In sostanza, oggi la musica è cambiata.

 

Per questo mi ha colpito molto leggere ieri le opinioni di Elio Catania, presidente di Confindustria Digitale, che a fronte delle autorevoli considerazioni registrate nei giorni passati, ha ritenuto di voler fare quella che, francamente, appare come una difesa d’ufficio sulla quale occorre forse fare qualche considerazione, con l’obbiettivo di cogliere le loro finalità presunte.

 

Elio Catania dice innanzitutto che “…Chi ha paura dell’innovazione fa male al Paese“. Del resto come non dargli torto?

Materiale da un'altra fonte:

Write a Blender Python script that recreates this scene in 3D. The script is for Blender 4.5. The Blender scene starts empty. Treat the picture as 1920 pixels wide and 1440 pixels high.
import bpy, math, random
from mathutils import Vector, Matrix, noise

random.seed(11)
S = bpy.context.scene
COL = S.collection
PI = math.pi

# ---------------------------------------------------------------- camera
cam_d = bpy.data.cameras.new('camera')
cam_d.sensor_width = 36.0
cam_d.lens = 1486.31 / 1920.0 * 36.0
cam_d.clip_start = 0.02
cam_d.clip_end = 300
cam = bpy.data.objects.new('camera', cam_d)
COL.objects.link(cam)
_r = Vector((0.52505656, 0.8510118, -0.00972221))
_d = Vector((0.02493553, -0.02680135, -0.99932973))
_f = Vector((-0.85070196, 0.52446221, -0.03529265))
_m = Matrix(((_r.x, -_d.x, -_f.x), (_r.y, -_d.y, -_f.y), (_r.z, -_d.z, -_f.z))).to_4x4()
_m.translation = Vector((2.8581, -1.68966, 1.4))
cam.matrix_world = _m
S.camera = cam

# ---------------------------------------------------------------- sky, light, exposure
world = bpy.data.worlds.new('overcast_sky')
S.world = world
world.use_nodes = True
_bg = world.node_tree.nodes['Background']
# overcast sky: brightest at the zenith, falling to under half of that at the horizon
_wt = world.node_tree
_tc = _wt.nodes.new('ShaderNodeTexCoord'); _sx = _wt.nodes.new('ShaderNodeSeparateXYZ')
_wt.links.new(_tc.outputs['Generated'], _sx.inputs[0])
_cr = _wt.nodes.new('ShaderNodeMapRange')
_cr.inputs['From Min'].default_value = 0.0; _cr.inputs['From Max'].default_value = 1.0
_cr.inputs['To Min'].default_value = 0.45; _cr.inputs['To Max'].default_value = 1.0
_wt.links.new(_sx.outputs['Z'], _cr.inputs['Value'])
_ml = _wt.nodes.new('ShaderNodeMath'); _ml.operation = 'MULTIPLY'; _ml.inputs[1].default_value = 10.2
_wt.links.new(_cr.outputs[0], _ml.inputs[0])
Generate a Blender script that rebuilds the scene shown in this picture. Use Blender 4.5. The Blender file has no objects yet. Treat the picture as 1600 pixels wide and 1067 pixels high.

“…Bisogna aver paura di chi ha paura dell’innovazione e del cambiamento. Perché non solo è un approccio anti-storico, ma è anche un dibattito vecchio, superato e dannoso per il Paese…”.

Ma a chi si riferisce Elio Catania?

 

 

Per Il Garante della Privacy gli Over The Top esercitano un potere  sottratto a qualunque regola democratica

 

Noi abbiamo registrato lo scorso 10 giugno quanto dichiarato da Antonello Soro Garante della Privacy, che in occasione della presentazione della Relazione annuale 2013 al Senato, ha esplicitamente fatto riferimento “…all’enorme potere politico dei giganti del web“.

Nel suo intervento, Antonello Soro non ha nascosto la propria preoccupazione per lo strapotere dei colossi di internet.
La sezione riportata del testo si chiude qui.